* **PROBLEM TO WORK ON**:
Write out the full listing again, exactly as it stands.

* **GIVEN INFORMATION**:
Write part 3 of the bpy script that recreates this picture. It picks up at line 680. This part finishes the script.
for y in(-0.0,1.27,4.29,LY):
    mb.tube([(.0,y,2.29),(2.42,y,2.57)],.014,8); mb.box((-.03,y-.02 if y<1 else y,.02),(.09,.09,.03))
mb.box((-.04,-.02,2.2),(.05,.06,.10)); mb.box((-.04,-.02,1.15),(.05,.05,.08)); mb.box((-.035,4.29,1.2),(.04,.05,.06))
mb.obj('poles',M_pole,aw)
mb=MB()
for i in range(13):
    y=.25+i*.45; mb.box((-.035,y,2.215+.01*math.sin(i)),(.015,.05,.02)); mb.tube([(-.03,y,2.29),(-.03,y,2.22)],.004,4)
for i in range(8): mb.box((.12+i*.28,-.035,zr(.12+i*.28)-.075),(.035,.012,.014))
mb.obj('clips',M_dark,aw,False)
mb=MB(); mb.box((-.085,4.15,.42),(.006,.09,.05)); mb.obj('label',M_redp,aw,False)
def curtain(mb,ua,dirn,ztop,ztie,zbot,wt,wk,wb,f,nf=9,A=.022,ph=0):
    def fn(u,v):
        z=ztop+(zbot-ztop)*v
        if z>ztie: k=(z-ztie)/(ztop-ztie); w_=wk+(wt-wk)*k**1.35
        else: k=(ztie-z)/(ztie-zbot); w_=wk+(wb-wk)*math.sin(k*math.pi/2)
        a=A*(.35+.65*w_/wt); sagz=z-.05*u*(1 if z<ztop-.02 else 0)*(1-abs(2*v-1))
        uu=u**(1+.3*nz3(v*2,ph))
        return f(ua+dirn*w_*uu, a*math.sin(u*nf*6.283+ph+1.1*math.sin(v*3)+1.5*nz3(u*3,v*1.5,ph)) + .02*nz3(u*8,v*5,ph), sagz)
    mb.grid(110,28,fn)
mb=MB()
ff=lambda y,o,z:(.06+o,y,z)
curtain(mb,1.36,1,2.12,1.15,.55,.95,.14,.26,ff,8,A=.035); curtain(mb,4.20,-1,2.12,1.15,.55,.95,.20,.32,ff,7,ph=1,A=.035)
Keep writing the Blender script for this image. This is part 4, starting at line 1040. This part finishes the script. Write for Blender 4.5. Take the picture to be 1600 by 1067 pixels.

* **RESULT FOR THIS TASK**:
Write part 3 of the bpy script that recreates this picture. It picks up at line 680. This part finishes the script.
for y in(-0.0,1.27,4.29,LY):
    mb.tube([(.0,y,2.29),(2.42,y,2.57)],.014,8); mb.box((-.03,y-.02 if y<1 else y,.02),(.09,.09,.03))
mb.box((-.04,-.02,2.2),(.05,.06,.10)); mb.box((-.04,-.02,1.15),(.05,.05,.08)); mb.box((-.035,4.29,1.2),(.04,.05,.06))
mb.obj('poles',M_pole,aw)
mb=MB()
for i in range(13):
    y=.25+i*.45; mb.box((-.035,y,2.215+.01*math.sin(i)),(.015,.05,.02)); mb.tube([(-.03,y,2.29),(-.03,y,2.22)],.004,4)
for i in range(8): mb.box((.12+i*.28,-.035,zr(.12+i*.28)-.075),(.035,.012,.014))
mb.obj('clips',M_dark,aw,False)
mb=MB(); mb.box((-.085,4.15,.42),(.006,.09,.05)); mb.obj('label',M_redp,aw,False)
def curtain(mb,ua,dirn,ztop,ztie,zbot,wt,wk,wb,f,nf=9,A=.022,ph=0):
    def fn(u,v):
        z=ztop+(zbot-ztop)*v
        if z>ztie: k=(z-ztie)/(ztop-ztie); w_=wk+(wt-wk)*k**1.35
        else: k=(ztie-z)/(ztie-zbot); w_=wk+(wb-wk)*math.sin(k*math.pi/2)
        a=A*(.35+.65*w_/wt); sagz=z-.05*u*(1 if z<ztop-.02 else 0)*(1-abs(2*v-1))
        uu=u**(1+.3*nz3(v*2,ph))
        return f(ua+dirn*w_*uu, a*math.sin(u*nf*6.283+ph+1.1*math.sin(v*3)+1.5*nz3(u*3,v*1.5,ph)) + .02*nz3(u*8,v*5,ph), sagz)
    mb.grid(110,28,fn)
mb=MB()
ff=lambda y,o,z:(.06+o,y,z)
curtain(mb,1.36,1,2.12,1.15,.55,.95,.14,.26,ff,8,A=.035); curtain(mb,4.20,-1,2.12,1.15,.55,.95,.20,.32,ff,7,ph=1,A=.035)
Keep writing the Blender script for this image. This is part 4, starting at line 1040. This part finishes the script. Write for Blender 4.5. Take the picture to be 1600 by 1067 pixels.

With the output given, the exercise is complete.